Muito obrigado pelo tópico Vozes Mórmons !! Ele está muito bem explicado e didático.
Me sinto feliz por saber que existe um site como o Vozes Mórmons para destrinchar diversos tópicos considerados tabus. Sempre tive esse grande curiosidade pela história Mórmon e pelos profetas. (curiosidade aliás que só aumentou assim que me mudei para Utah)
Muitos dos assuntos aqui abordados, infelizmente, são escondidos a 7 chaves. (até mesmo nas aulas de religião da BYU e do LDS Business College)
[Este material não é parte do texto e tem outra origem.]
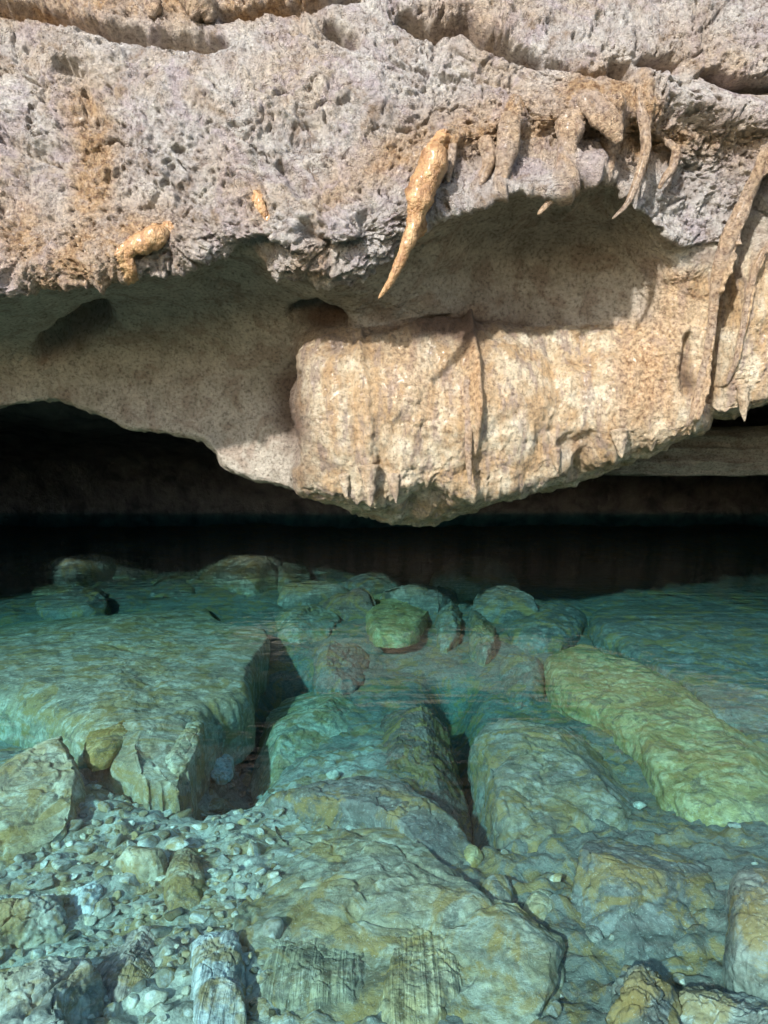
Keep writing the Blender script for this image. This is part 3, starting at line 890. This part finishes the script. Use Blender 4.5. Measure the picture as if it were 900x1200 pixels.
drip('flowstone', 'smooth brown flowstone hump draped over the ledge lip, right of centre',
     [(678, 112, 6), (690, 120, 13), (705, 135, 16), (716, 148, 14), (722, 160, 9), (726, 168, 4)], M_CAVE, None, 'flowstone', flat=0.7, seed=7, lump=0.12, key='hump')
drip('stalactite', 'long thin pale stalactite snaking down from the ledge into the arch hollow',
     [(748, 98, 3), (750, 125, 5), (755, 150, 6), (757, 172, 6), (750, 200, 5), (743, 222, 4.4), (734, 240, 3.2), (717, 257, 1.5)], M_CAVE, G1, seed=8, key='snake')
drip('stalactite', 'slim pale rib drip right of the long snaking stalactite',
     [(780, 165, 4), (792, 178, 5), (788, 196, 5), (779, 208, 4), (772, 222, 2)], M_CAVE, G1, seed=9, key='slim')
drip('flowstone', 'orange calcite blob with one short drip on the lower left of the ledge',
     [(196, 268, 7), (186, 276, 12), (170, 284, 13), (156, 290, 10), (151, 302, 7), (155, 316, 5.5), (159, 327, 2.5)], M_AMBER, None, 'flowstone', seed=10, lump=0.2, track=True, flat=0.8, tone=(1.0, 0.4), key='blob')
drip('flowstone', 'tiny orange calcite bead on the bare grey face of the ledge',
     [(303, 228, 2), (305, 236, 4.5), (308, 246, 5), (312, 254, 2)], M_AMBER, None, 'flowstone', seed=11, track=True, flat=0.6, tone=(1.0, 0.4), key='bead')
drip('flowstone', 'broad amber calcite lobe at the top edge above the long crack',
     [(222, -18, 10), (228, -4, 17), (238, 10, 17), (245, 20, 10), (246, 27, 4)], M_CAVE, 'amber lobes at the top edge', 'flowstone', seed=12, lump=0.15)
drip('flowstone', 'narrow amber calcite lobe left of the broad one at the top edge',
     [(172, -18, 7), (176, -4, 9), (180, 10, 9), (178, 22, 4)], M_CAVE, 'amber lobes at the top edge', 'flowstone', seed=13, lump=0.15)
drip('flowstone_curtain', 'long tan flowstone curtain running down the right side of the cave like a rope',
     [(896, 172, 5), (887, 203, 6.5), (873, 237, 8.5), (858, 270, 9.5), (846, 302, 9), (838, 338, 6.5), (834, 378, 5), (828, 418, 5), (820, 452, 5), (813, 480, 4), (807, 500, 1.5)],
     M_CAVE, None, 'flowstone', n=120, seed=14, flat=1.0, sink=0.85, lump=0.10, track=True, key='curtain')
drip('flowstone_curtain', 'thin pale flowstone rib at the edge beyond the long curtain',
     [(896, 290, 3), (884, 315, 4), (876, 345, 4), (870, 380, 3.6), (862, 420, 3), (850, 452, 2)], M_CAVE, None, 'flowstone', n=80, seed=15, track=True, sink=0.1, key='rib')
G2 = 'small drips on the hanging block'
drip('drip_rib', 'long straight tan drip down the middle of the hanging block ending in a point',
     [(547, 440, 4), (548, 470, 5), (549, 500, 5), (549, 535, 4), (550, 555, 3), (550, 568, 1.5)], M_CAVE, G2, seed=16, base=surf_d(548, 520) - 0.03, key='streak', part_of=HANG)
FANG = [(433, 556, 594, 9, 'broad calcite fang left of the block tip, widest of those on its lower edge'),
        (405, 566, 583, 5, 'short fang nearest the left corner of the hanging block'),
        (463, 566, 590, 6, 'ragged fang just left of the lowest tip of the block'),
        (652, 536, 553, 5, 'stubby fang beside the dark notch in the block edge'),
        (727, 514, 537, 8, 'broad fang on the rising right part of the block edge'),
        (871, 462, 494, 6, 'tan fang under the buttress at the far right')]
for k, (x, y0, y1, r, lab) in enumerate(FANG):
    drip('drip_point', lab, [(x - 2, y0 - 12, r * 1.5), (x - 1, y0, r * 1.1), (x, (y0 + y1) / 2, r * 0.7), (x + 1, y1 - 4, r * 0.35), (x + 1.5, y1, 0.8)], M_CAVE, 'fangs along the lower edge of the block',
         n=34, seg=16, seed=20 + k, lump=0.3, sink=0.9, tone=(0.25, 0.9), part_of=BUTT if x > 840 else HANG)

# ------------------------------------------------------------------ pool bed
ZB = -0.62
GAP2 = [tuple(on_plane(a, b, -0.65)[:2]) for a, b in ((530, 790), (534, 860), (535, 985))]
GAP = [tuple(on_plane(a, b, -0.6)[:2]) for a, b in ((340, 772), (328, 800), (310, 835), (270, 880), (238, 920))]


def bed_z(x, y):
    p = np.stack([x, y, 0 * x], -1)
    z = ZB + 0.10 * fbm(p * 0.55, 3, 101) + 0.05 * fbm(p * 2.2, 3, 102)
    z = z + 0.06 - 0.14 * sstep(1.9, 4.8, y) + 0.40 * sstep(5.4, 8.8, y)
    if GAP is not None:
        d, _ = seg_dist(x, y, GAP)
        z = z - 0.35 * np.exp(-(d / 0.22) ** 2)
        d, _ = seg_dist(x, y, GAP2)
        z = z - 0.30 * np.exp(-(d / 0.14) ** 2)
    z = z + 1.5 * sstep(0.2, -1.8, y)
    return z


yb = np.concatenate([np.linspace(-7, 1.2, 30)[:-1], np.geomspace(1.2, 16.5, 420)])
ub = np.linspace(-1, 1, 420)
xb = ub[None] * np.maximum(3.0 + 0.95 * np.clip(yb, 0, 99), 6)[:, None] * (0.55 + 0.45 * np.abs(ub[None]))
XB, YB = xb, np.broadcast_to(yb[:, None], xb.shape)
ZB_ = bed_z(XB, YB)
pb = np.stack([XB, YB, 0 * XB], -1)
f1, f2 = worley(pb * 11 + np.array([0, 0, 0.5]), 103)
g1, _ = worley(pb * 26 + np.array([0, 0, 0.5]), 104)
ZB_ = ZB_ + 0.030 * (1 - 0.6 * sstep(2.5, 4.5, YB)) * (1 - np.clip(f1 / 0.6, 0, 1) ** 2) * sstep(-0.3, 0.1, fbm(pb * 1.1, 2, 105)) + 0.014 * (1 - np.clip(g1 / 0.6, 0, 1) ** 2) + 0.02 * fbm(pb * 9, 3, 106)
dim_amt = sstep(-0.15, 0.25, XB / (0.6 + 0.25 * YB) + 0.1 + 0.5 * fbm(pb * 1.3, 4, 107))  # dimness towards the right and the distance, put into the bed colour
dim_amt = np.maximum(dim_amt, sstep(3.2, 5.0, YB + 0.8 * fbm(pb * 0.9, 3, 108)))
o = mesh_obj('pool_bed', np.stack([XB, YB, ZB_], -1).reshape(-1, 3), grid_faces(*XB.shape), M_BED, True, dict(painted_dim=dim_amt * 0.85))
tag(o, kind='structure')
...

Falando nisso, não tenho tido boas experiências com os mórmons daqui. Só para citar alguns dos meus imprevistos :
1- Já fui convidado a ficar calado ou me retirar em uma das classes de religião, pois segundo o professor minhas dúvidas mais atrapalhavam do quê contribuíam com a classe;
2- Estava lendo o livro “No Man Knows My History”, sobre o Joseph Smith e fui totalmente repreendido por um casal de missionários idosos que estava no trem. A Sister chegou até a comentar que lendo isso eu estaria jogando uma pedra no profeta e que estaria a caminho de minha excomunhão.
Infelizmente aqui nos US não existe um meio termo. Temos praticamente dois lados:
1- Os quê adoram a igreja em tudo e não questionam nada. (tipo de pessoa que acredita piamente se você disser que o profeta recebeu uma revelação para construir um Shopping ou para doar 3 milhões para a criação de um estádio);
2- Os quê tem um ódio profundo a igreja e a tudo que ela representa.
E no meio dessa “guerra” há poucos que estão sob o muro, hora pendendo para um lado hora pendendo para outro.
Belo exemplo de ‘tolerância’ na prática, Fael. Faz me lembrar daquela máxima, “teu exemplo grita tão alto que mal consigo escutar o que você diz”.
E muitos membros pensam que é o céu viver em Utah, a pressão deve ser bem maior!
Excelente exemplo, no Brasil já observamos sinais de autoritarismo da Igreja, mas isso fica totalmente claro onde a mesma tem poder e influência, os membros tem que se tornar meros “robozinhos”, sem nada questionar, não podendo pensar, isso só tende a piorar no Brasil também.